Corigliano, cuyo padre fue violinista, el concertino de
la Filarmónica de Nueva York (y al que podemos ver aún
hoy en los programas de TV que dejó grabados Leonard
Bernstein), nos entrega una partitura donde cada época
está perfectamente representada por música escrita en
su estilo (es de destacar el concierto que toca la
orquesta de niños acogidos en el monasterio, que podría
haber sido escrito perfectamente por Vivaldi, la música
zíngara de la banda de los gitanos, o el virtuosismo
romántico de las piezas que interpreta Pope); y a su
vez, ello no impide que en los momentos de mayor tensión
o misterio se utilice un lenguaje musical contemporáneo
en la línea de un Penderecki en sus buenos tiempos. De
esta amalgama de estilos resulta un todo coherente, que
ganó merecidamente el Oscar a la mejor banda sonora
original de 1999 (única categoría en la que estaba
nominada la película) y que asimismo ha dado origen a
una pieza de concierto de más de 17 minutos, la Chacona
para violín y orquesta "El violín rojo".
Esta Chacona está también incluida en el disco de la
BSO, en el que han participado intérpretes del máximo
prestigio entre los de las generaciones más recientes,
como el director finés Esa-Pekka Salonen, al frente de
la orquesta Philharmonia de Londres, o el violinista
Joshua Bell quien, entre otras apariciones en pantalla,
"dobla" al actor que interpreta a Pope en la
secuencia del concierto en el auditorio Sheldonian de
Oxford. Tanto la Chacona de concierto como la música de
la película se basan melódicamente en el llamado
"Tema de Anna", el que ella cantaba para el
futuro niño que no llegó a conocer.
En resumen, el principal inconveniente de "El
violín rojo" es la descompensación entre los
episodios históricos y la parte de "thriller"

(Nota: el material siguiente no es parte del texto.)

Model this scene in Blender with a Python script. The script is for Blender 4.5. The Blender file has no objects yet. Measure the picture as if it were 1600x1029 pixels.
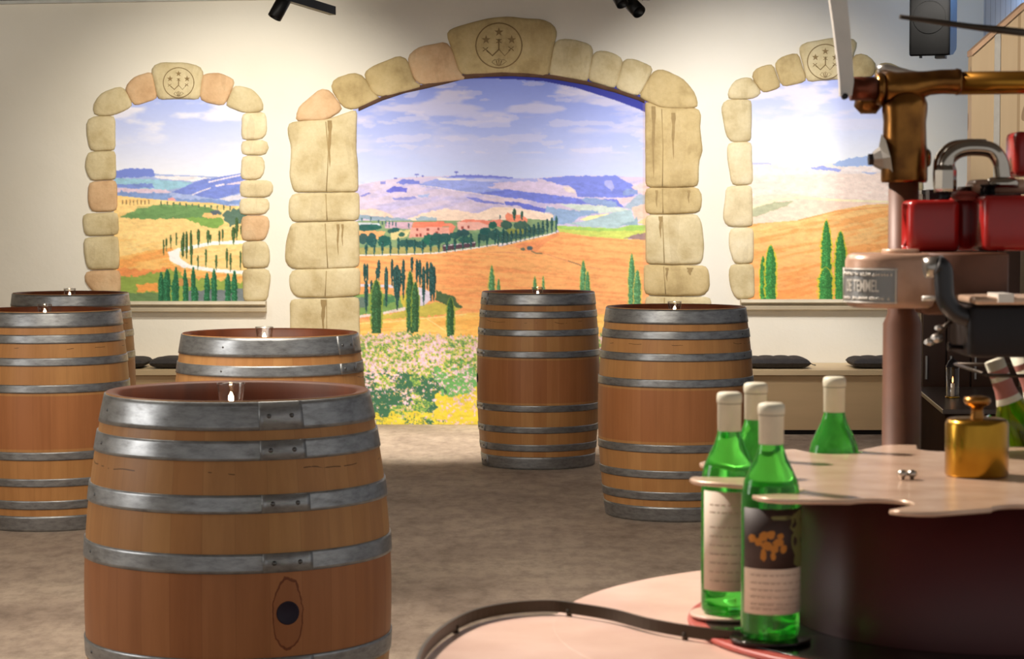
import bpy, math, random
import numpy as np
from mathutils import Vector, Matrix

# ---------------------------------------------------------------- camera
F = 3400.0                      # focal length in pixels of the 1600 px frame
CAMZ, HORIZ = 1.36, 338.0
TH = math.atan((514.5 - HORIZ) / F)
C = bpy.context.scene.collection
cam_d = bpy.data.cameras.new('camera'); cam = bpy.data.objects.new('camera', cam_d); C.objects.link(cam)
cam.location = (0, 0, CAMZ); cam.rotation_euler = (math.pi/2 - TH, 0, 0)
cam_d.sensor_width = 36; cam_d.lens = 36*F/1600
cam_d.dof.use_dof = True; cam_d.dof.focus_distance = 9.0; cam_d.dof.aperture_fstop = 14
cam_d.clip_start = 0.05
bpy.context.scene.camera = cam

# ---------------------------------------------------------------- world, lights, exposure
sc = bpy.context.scene
sc.view_settings.view_transform = 'Standard'; sc.view_settings.look = 'None'
sc.view_settings.exposure = 0.30; sc.view_settings.gamma = 1
sc.cycles.max_bounces = 8
world = bpy.data.worlds.new('world'); sc.world = world; world.use_nodes = True
world.node_tree.nodes['Background'].inputs[0].default_value = (1, .97, .94, 1)
world.node_tree.nodes['Background'].inputs[1].default_value = 0.40

def look(o, target):
    d = Vector(target) - o.location
    o.rotation_euler = d.to_track_quat('-Z', 'Y').to_euler()
def spot(loc, target, power, angle, blend=.8, color=(1, .93, .82), r=.03):
    l = bpy.data.lights.new('spot_light', 'SPOT'); o = bpy.data.objects.new('spot_light', l); C.objects.link(o)
    o.location = loc; look(o, target); l.energy = power; l.spot_size = math.radians(angle); l.spot_blend = blend
    l.color = color; l.shadow_soft_size = r; return o
def area(loc, target, power, sx, sy, color=(1, 1, 1)):
    l = bpy.data.lights.new('area_light', 'AREA'); o = bpy.data.objects.new('area_light', l); C.objects.link(o)
    o.location = loc; look(o, target); l.energy = power; l.shape = 'RECTANGLE'; l.size = sx; l.size_y = sy
    l.color = color; return o
WARM = (1, .93, .80)
spot((-1.35, 12.0, 2.72), (-1.70, 14.2, 1.50), 225, 74, 1, WARM)         # wash beside the left window
spot((1.20, 12.0, 2.72), (1.50, 14.2, 1.46), 225, 72, 1, (1, .95, .88))   # wash beside the right window
spot((-3.1, 11.2, 2.75), (-3.2, 14.2, 1.5), 75, 100, 1, WARM)
spot((-.55, 11.6, 2.75), (-.45, 14.2, .80), 98, 74, 1, (1, .96, .92))
spot((.50, 11.6, 2.75), (.45, 14.2, .80), 98, 74, 1, (1, .96, .92))
spot((2.4, 12.4, 2.75), (2.75, 14.2, 1.5), 90, 74, 1, WARM)
spot((-.5, 12.1, 2.9), (-.5, 13.15, 0), 560, 52, 1, WARM)                     # floor in front of the mural
spot((1.2, 9.6, 2.9), (2.95, 12.0, 1.95), 170, 30, .8, WARM)                 # added spot to brighten the pine cladding
spot((-1.0, 4.0, 2.85), (.62, 2.93, .95), 400, 44, .7, (1, .88, .78), .06) # over the bottling machine
area((2.75, 12.9, 2.95), (3.06, 13.9, 2.0), 8, .5, .8, (.50, .70, 1))   # daylight of the skylight at the right
area((-1.0, 7.0, 2.95), (-1.0, 7.7, 0), 130, 2.4, 3.4, (1, .90, .76))    # soft room light
area((-4.9, 4.5, 1.9), (0, 7, .8), 50, 2.0, 1.6, (1, .97, .93))          # added side light, gives the hoops highlights on their left edges

# ---------------------------------------------------------------- helpers
def lin(c):
    return tuple(((x/255)/12.92 if x/255 <= .04045 else ((x/255+.055)/1.055)**2.4) for x in c)
def P(px, py, d):
    """point seen at pixel (px, py) of the photograph, at distance y = d"""
    u = (px-800)/F; v = -(py-514.5)/F
    dx = u; dy = math.cos(TH) + v*math.sin(TH); dz = -math.sin(TH) + v*math.cos(TH)
    k = d/dy
    return Vector((dx*k, d, CAMZ + dz*k))

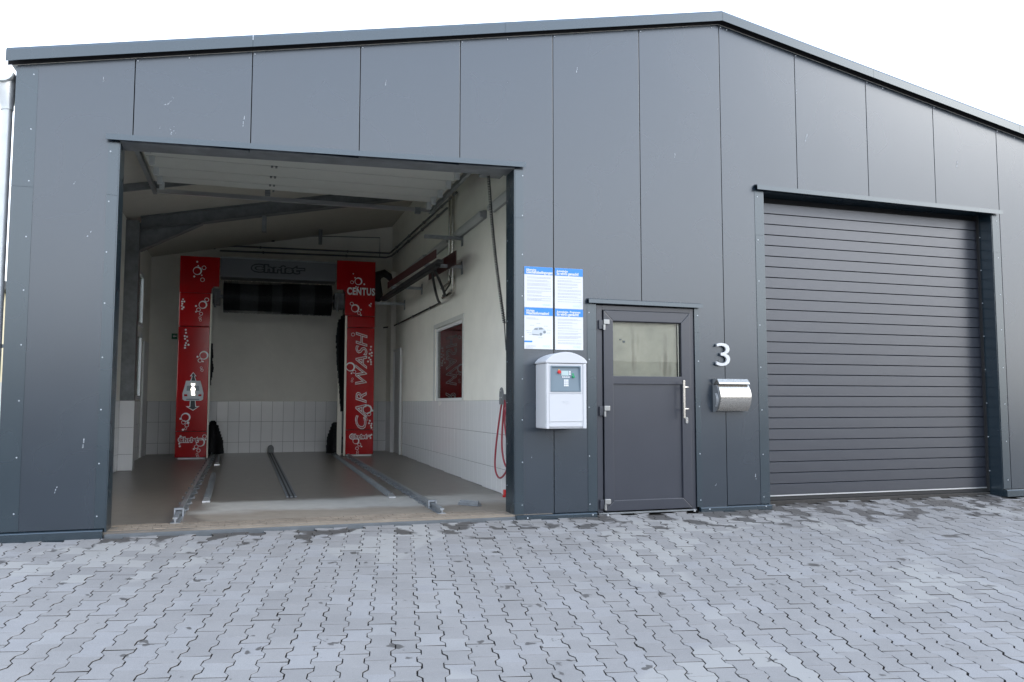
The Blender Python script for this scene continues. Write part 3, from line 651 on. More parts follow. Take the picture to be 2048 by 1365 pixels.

acerca del destino del instrumento en su subasta en la
Canadá actual, que llega a interesar al espectador más
que aquellos, cuando es con mucho el de menos coste de
realización; un "thriller" suele ser más
barato que una película de ambientación histórica. La
historias de época son tópicas y de contenido bastante
truculento y, como tantas veces, se impone un final feliz
poco realista. Sin embargo, la película puede ser
disfrutada por un amplio público, tiene alicientes
indudables, como su música, y sobre todo nos hace pensar
que los productos del trabajo humano pueden sobrevivir
a sus creadores e incluso, si son lo suficientemente
buenos, conseguir algo parecido a la inmortalidad.